> Exercise task
For the listing below, give the count of lines containing "Write", and no other text.

--- begin Material supplied ---

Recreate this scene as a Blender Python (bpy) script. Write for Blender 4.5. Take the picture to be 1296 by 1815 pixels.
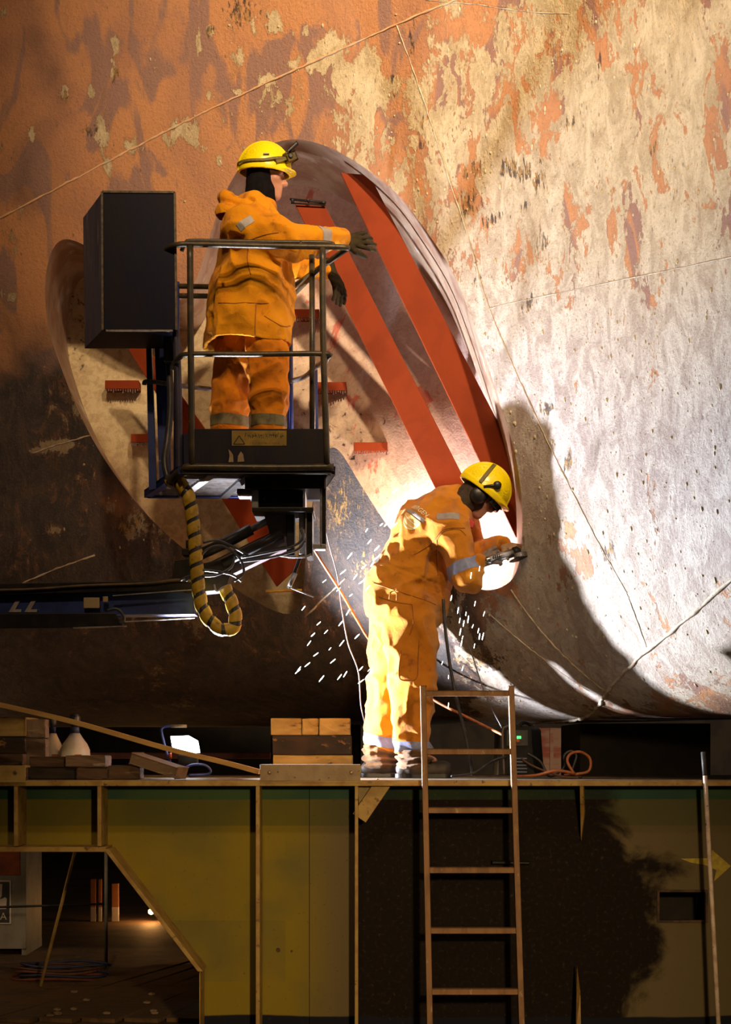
import bpy, bmesh, math, random
import numpy as np
from mathutils import Vector, Matrix
from mathutils.bvhtree import BVHTree
from mathutils.geometry import delaunay_2d_cdt

for o in list(bpy.data.objects):
    bpy.data.objects.remove(o)
SC = bpy.context.scene
COL = SC.collection
random.seed(7)
RNG = np.random.default_rng(7)
PI = math.pi

# ------------------------------------------------------------------ camera
FPX, EYE, CAMY, HORIZON = 3000.0, 1.72, -10.0, 1330.0
cam = bpy.data.objects.new('camera', bpy.data.cameras.new('camera'))
COL.objects.link(cam)
cam.location = (0, CAMY, EYE)
cam.rotation_euler = (PI / 2, 0, 0)
cam.data.sensor_fit = 'HORIZONTAL'
cam.data.sensor_width = 36
cam.data.lens = FPX / 1296 * 36
cam.data.shift_y = (HORIZON - 907.5) / 1296
cam.data.clip_end = 200
SC.camera = cam

def P(px, py, Y):
    "world point at depth Y that stands where the photograph has (px, py)"
    k = (Y - CAMY) / FPX
    return Vector(((px - 648) * k, Y, EYE + (HORIZON - py) * k))
def PL(pts):
    return [P(*q) for q in pts]

# ------------------------------------------------------------------ world, lights, exposure
w = bpy.data.worlds.new('world'); SC.world = w
w.use_nodes = True
w.node_tree.nodes['Background'].inputs[0].default_value = (1.0, 0.72, 0.5, 1)
w.node_tree.nodes['Background'].inputs[1].default_value = 0.012

def lamp(name, kind, loc, target, energy, color, size=0.5, spot=60, blend=0.5):
    l = bpy.data.lights.new(name, kind)
    l.energy = energy; l.color = color
    if kind == 'AREA':
        l.shape = 'DISK'; l.size = size
    else:
        l.shadow_soft_size = size
    if kind == 'SPOT':
        l.spot_size = math.radians(spot); l.spot_blend = blend
    o = bpy.data.objects.new(name, l); COL.objects.link(o)
    o.location = loc
    o.rotation_euler = (Vector(target) - Vector(loc)).to_track_quat('-Z', 'Y').to_euler()
    return o
# dock floodlights on masts behind the photographer
lamp('flood_mast_high', 'SPOT', (2.0, -9.0, 10.0), (1.9, 0.0, 6.9), 12000, (1.0, 0.74, 0.46), 0.22, 46, 1.0)
lamp('flood_mast_front', 'SPOT', (-1.0, -9.0, 11.0), (-0.6, 0.0, 5.0), 2050, (1.0, 0.68, 0.37), 0.25, 40, 1.0)
lamp('flood_mast_low', 'SPOT', (1.3, -9.6, 2.5), (0.2, 0.0, 0.2), 1500, (1.0, 0.68, 0.32), 0.15, 36, 1.0)
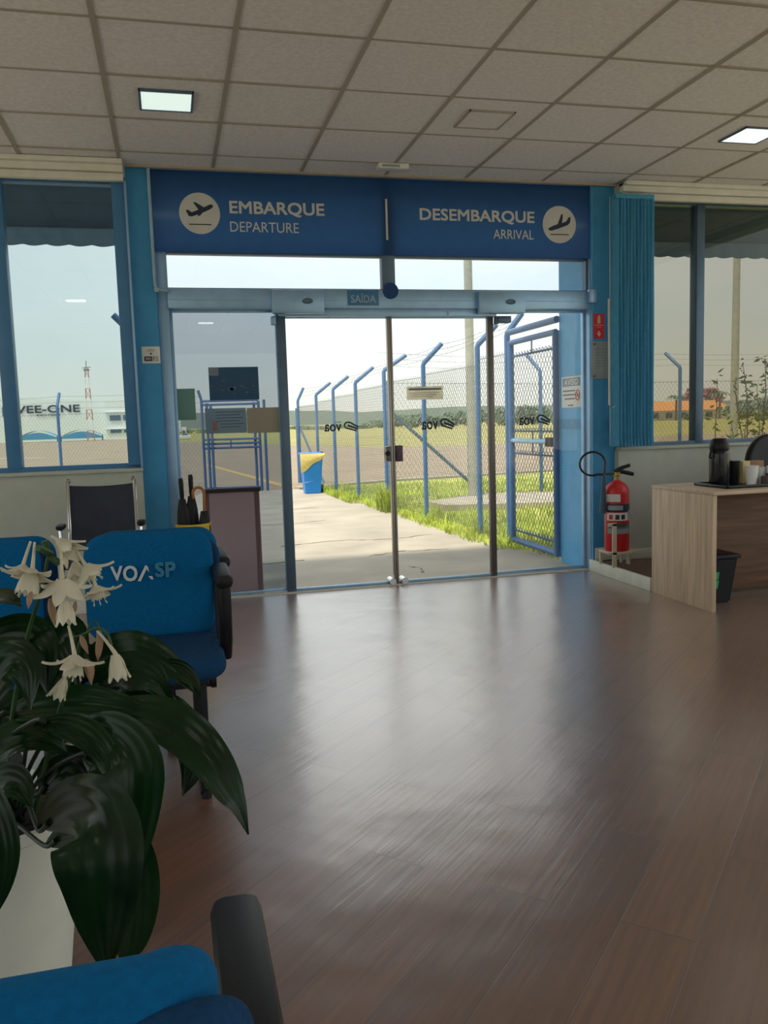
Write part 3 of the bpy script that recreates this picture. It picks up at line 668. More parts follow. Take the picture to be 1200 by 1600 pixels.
# the far fence on the left with the walk-through gate frame
fc = empty('chain_link_fence', (-3, 17.5, 0), 'far blue post chain-link fence along the apron seen through the left window', 'fence')
q = [(0.60, 16.35), (-2.14, 18.0), (-5.4, 19.9), (-8.8, 21.8)]
for x, y in q[1:]: post(fc, x, y, 1.72, (x+0.02, y+0.3, 1.98))
m = MB()
for i in range(3): mesh_panel(m, q[i][:2], q[i+1][:2], 0.0, 1.56, 0.08, 0.0014)
m.build('wire_mesh', m_wire, fc, smooth=False)
barbed(fc, [[(x, y+.28*k, 1.62+.3*k) for x, y in q] for k in (.2, .6, 1)])
gt = empty('gate_frame', (1.1, 16.3, 0), 'blue pipe walk-through gate frame seen through the tinted left pane', 'gate')
for x, yy, z1 in ((0.60, 16.3, 1.72), (0.69, 16.25, 1.66), (0.76, 16.22, 1.64), (1.56, 16.2, 1.66), (1.64, 16.15, 1.68), (1.74, 16.1, 1.70)):
    m = MB(); m.tube([(x, yy, -.05), (x, yy, z1)], 0.026, 8); m.build('post', m_fence, gt)
m = MB(); m.tube([(0.60, 16.3, 1.72), (0.55, 16.3, 1.90)], 0.026, 8); m.build('bent_top', m_fence, gt)
for z in (1.70, 1.63, 0.98, 0.90, 0.82, 0.07):
    m = MB(); m.tube([(0.62, 16.28, z), (1.64, 16.15, z)], 0.022 if z > .1 else .015, 8); m.build('rail', m_fence, gt)
for x in (1.1,):
    m = MB(); m.tube([(x, 16.2, .82), (x, 16.2, .98)], .012, 6); m.build('rail', m_fence, gt)
# open gate leaf next to the pillar
ga = empty('mesh_gate', (3.17, 7.1, 0), 'blue framed wire mesh gate standing open beside the light blue pillar', 'gate')
GX, G0, G1 = 3.172, 6.63, 7.60
for yy in (G0, G1):
    m = MB(); m.tube([(GX, yy, 0.03), (GX, yy, 1.94)], 0.03, 12); m.build('stile', m_fence, ga)
m = MB(); m.tube([(GX, G0, 1.93), (GX, G1, 1.93)], 0.026, 12); m.build('rail', m_fence, ga)
m = MB(); m.tube([(GX, 6.605, 2.03), (GX, 7.66, 2.03)], 0.03, 12); m.build('top_bar', m_fence, ga)
m = MB(); m.tube([(GX, G0, 0.055), (GX, G1, 0.055)], 0.028, 12); m.build('rail', m_fence, ga)
m = MB(); m.tube([(GX, G0, 1.01), (GX, G1, 1.01)], 0.022, 12); m.build('push_bar', m_alu, ga)
m = MB(); m.box(GX-.03, GX+.03, G0+.02, G0+.17, 0.97, 1.05, 0.008); m.build('latch', m_black, ga)
for z in (1.10, .89, 1.80, .15):
    m = MB(); m.tube([(GX+.01, G0, z), (GX+.01, G1, z)], 0.010, 6)
    for k in range(14): yy = G0+.06+k*.065; m.tube([(GX+.01, yy, z+.012), (GX+.01, yy+.03, z+.03)], .005, 4)
    m.build('mesh_rod', m_fence, ga)
for z0, z1 in ((1.01, 1.10), (.89, 1.01), (1.80, 1.93)):
    m = MB(); m.tube([(GX, 7.12, z0), (GX, 7.12, z1)], .007, 6); m.build('tie', m_fence, ga)
m = MB(); mesh_panel(m, (GX, G0+.02), (GX, G1-.02), 0.08, 1.80, 0.062, 0.0026); m.build('wire_mesh', m_wire, ga, smooth=False)
# stub of the matching post on the left of the door
fd = empty('fence_post', (-0.47, 8.0, 0), 'blue fence post with a bent top mostly hidden behind the left column', 'post')
post(fd, -0.20, 8.0, 2.0, (-0.43, 8.0, 2.24))

# pole, wheeled bin
pl = MB(); pl.tube([(4.42, 12.15, 0.0), (4.40, 12.15, 7.5)], [0.072, 0.05], 16); tag(pl.build('lamp_pole', m_pole), 'tall grey concrete pole rising from the pad behind the fence', 'pole')
pl = MB(); pl.tube([(10.78, 14.6, -0.05), (10.82, 14.6, 7.5)], [0.085, 0.05], 16); tag(pl.build('lamp_pole', m_pole), 'pale tapering pole outside the right window behind the bushes', 'pole')
wb = empty('wheeled_bin', (2.41, 15.0, -0.01), 'bright blue wheeled bin with a yellow bag hanging over its rim', 'bin')
m = MB()
def frustum(mb, cx, cy, z0, z1, a0, b0, a1, b1, bev=0.0):
    vs = [(cx+sx*a, cy+sy*b, z) for z, a, b in ((z0, a0, b0), (z1, a1, b1)) for sx, sy in ((-1, -1), (1, -1), (1, 1), (-1, 1))]
    bm = bmesh.new(); V = [bm.verts.new(v) for v in vs]
    for f_ in ((3, 2, 1, 0), (4, 5, 6, 7), (0, 1, 5, 4), (1, 2, 6, 5), (2, 3, 7, 6), (3, 0, 4, 7)): bm.faces.new([V[i] for i in f_])
    if bev: bmesh.ops.bevel(bm, geom=bm.edges[:], offset=bev, segments=2, affect='EDGES')
    bm.verts.index_update(); mb.add([v.co.copy() for v in bm.verts], [[v.index for v in f_.verts] for f_ in bm.faces]); bm.free(); return mb
frustum(m, 2.41, 15.0, -0.01, 0.68, 0.135, 0.15, 0.185, 0.2, 0.012).build('body', m_bin, wb)
m = MB(); m.box(2.21, 2.61, 14.79, 15.21, 0.675, 0.71, 0.01); m.build('rim', m_bin, wb)
m = MB(); m.tube([(2.56, 15.06, 0.06), (2.62, 15.06, 0.06)], 0.075, 16); m.build('wheel', m_dark, wb)
m = MB(); m.tube([(2.6, 15.15, .70), (2.66, 15.15, .70)], .018, 8); m.build('handle', m_dark, wb)
m = MB(); rows = []
for j in range(7):
    t = j/6; rows.append([Vector((2.19+(0.43)*u, 14.775-0.035*math.sin(PI*t), 0.70-t*(0.30*(1-u)**0.8+0.03+0.02*math.sin(u*9)))) for u in [k/10 for k in range(11)]])
m.grid(rows); m.grid([[Vector((v.x, v.y+0.02, v.z)) for v in r] for r in rows]); m.build('rubbish_bag', m_bag, wb)
m = MB(); m.tube([(2.27, 14.84, .19), (2.55, 14.84, .25)], .007, 5); m.build('strap', m_cup, wb)

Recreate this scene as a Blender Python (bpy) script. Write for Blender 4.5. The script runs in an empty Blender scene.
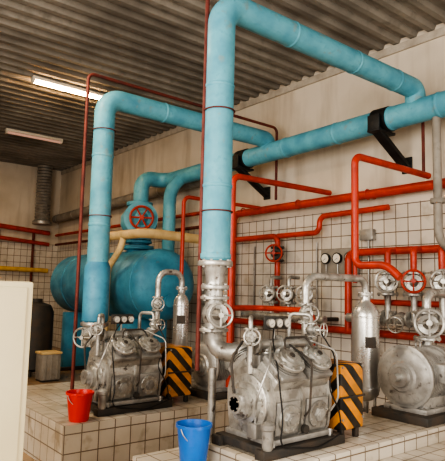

--- end Material supplied ---

> Exercise result
3